Kinerja apik Kejaksaan Agung RI di bawah kepemimpinan Jaksa Agung ST Burhanuddin, dinilai mampu menjawab akar masalah kelangkaan minyak goreng.
Wakil Ketua DPD RI Sultan B. Najamudin. (Bagian Pemberitaan dan Media DPD RI)
“Kami berterima kasih kepada institusi Kejakgung RI, yang bersedia menjawab pertanyaan dan keraguan masyarakat terhadap pemerintah yang terkesan lemah di hadapan pengusaha minyak goreng,” kata Wakil Ketua DPD RI Sultan B. Najamudin di Bengkulu, Rabu (20/4).
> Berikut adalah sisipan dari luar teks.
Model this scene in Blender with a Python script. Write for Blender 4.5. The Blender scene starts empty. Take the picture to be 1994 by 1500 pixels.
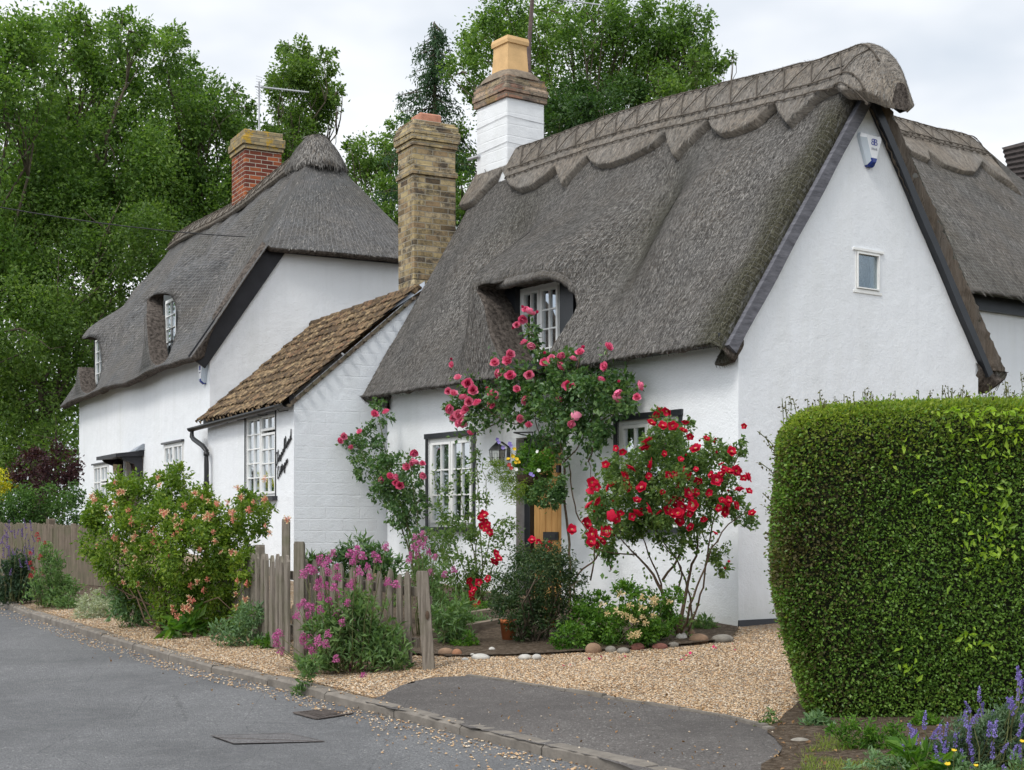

Menurutnya, keberanian moral Jaksa Agung akan menjadi warning bagi mafia dan kartel bahan pangan pokok lainnya. Dimana selama ini mereka seringkali meresahkan masyarakat.
“Keberanian mengungkapkan kasus-kasus yang fundamental harus terus ditingkatkan dan didukung oleh lembaga penegak hukum lainnya. Ini menjadi langkah awal bagi pemerintahan Joko Widodo, untuk melakukan bersih-bersih,” ujarnya.
Terutama terhadap kasus kejahatan ekonomi yang belum diungkap dan telah merugikan negara. Hal itu juga persis dengan apa yang disampaikan oleh Presiden Jokowi, dimana saat ini bentuk kejahatan ekonomi semakin masif, rumit dan kompleks.
“Hal itu dikarenakan kejahatan tersebut terkait dengan birokrat-birokrat nakal, yang bermain dengan para pengusaha,” tandasnya.
Normal
Usai terungkapnya skandal itu, dia berharap agar pemerintah dapat memberlakukan kembali aturan domestic market obligation (DMO) dan price domestic obligation (PDO) minyak sawit (CPO). Sehingga harga minyak goreng bisa kembali normal seperti sebelumnya.
Diketahui, Dirjen Perdagangan Luar Negeri Kemendag Indrasari Wisnu Wardhana dan tiga pengusaha swasta lainnya, ditetapkan sebagai tersangka dalam kasus dugaan korupsi pemberian fasilitas ekspor crude palm oil atau CPO. Jaksa Agung ST Burhanuddin mengatakan, tak akan pandang bulu mengusut siapa pun.
Termasuk apabila kasus tersebut turut menyeret menteri. Jaksa Agung ST Burhanuddin mengungkapkan, dalam perkara ini, sejak akhir tahun 2021 terjadi kelangkaan dan kenaikan harga minyak goreng di pasaran.
Maka pemerintah melalui Kementerian Perdagangan RI telah mengambil kebijakan untuk menetapkan DMO serta DPO bagi perusahaan yang ingin melaksanakan ekspor CPO dan produk turunannya. Selain itu menetapkan harga eceran tertinggi (HET) minyak goreng sawit.